Devastated by foreclosures, three local governments in California are considering a plan that would use eminent domain to acquire underwater homes and restructure their mortgages.

San Bernardino County, east of Los Angeles, has some of the highest levels of unemployment coupled with some of the highest foreclosure rates in the country. Home prices there have plunged by half, and many families are struggling with large mortgage payments on homes that are underwater.

To stem the tide of foreclosures and keep more homeowners from losing their homes, the county and its two largest cities, Fontana and Ontario, joined together to consider a controversial idea put forth by newly formed finance group Mortgage Resolution Partners.

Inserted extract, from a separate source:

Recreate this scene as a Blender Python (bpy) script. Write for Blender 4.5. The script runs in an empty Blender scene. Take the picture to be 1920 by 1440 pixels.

Under the plan, participating municipalities would condemn homes where the owners have been making timely payments, but are severely underwater. The government would pay fair market value to the owner of the mortgage and then facilitate a refinance through Mortgage Resolution Partners, which would profit through a $4,500 flat fee on each loan.

Eminent domain poses a unique opportunity. But to use eminent domain powers, municipalities must prove that there is a public benefit, something legal scholars question.

“Is any public benefit enough? Is this enough of the right kind of public benefit?” asked David Dana, professor of law at Northwestern University Law School.

Because the housing crisis is so deep and pervasive, Mortgage Resolution Partners Chairman Steven Gluckstern argues that it is.

“We’re in a unique situation where housing prices [in this area] have declined 50 percent, and this is a unique solution,” Gluckstern said.

But the plan has rankled bankers and investors, who claim that the government is overstepping its bounds and will discourage lenders from granting loans in the area.

“It will hurt the very jurisdictions that this is supposedly intended to help,” said Bob Davis, executive vice president of the American Bankers Association.

His group and others that oppose the plan argue that by snapping up these performing loans, it makes mortgages in the area riskier. Future lenders will be unwilling to invest in those mortgages, limiting the availability of credit or increasing its costs, Davis said.

By cherry-picking the people who have a demonstrated ability to repay, the government is taking away the customers investors are eager to keep.

To that end, it also ignores the people who are already delinquent and are at the greatest risk of default.

That’s the biggest issue, says Randall Wray, senior scholar at the Levy Economics Institute and economics professors at University of Missouri-Kansas City.

“These homeowners are at risk, and it’s only a matter of time before they too are delinquent,” Wray said. But leaving out the most distressed borrowers who are already in default and in more immediate need of help will limit the program’s effectiveness.

Help is needed for these homeowners, and it’s needed quickly. Whether this plan is really the way to deliver that help is questionable.

“The No. 1 issue in America is foreclosures,” Wray said. “It is the thing that won’t allow us to recover. Anything that will stop that I think is worth looking at.”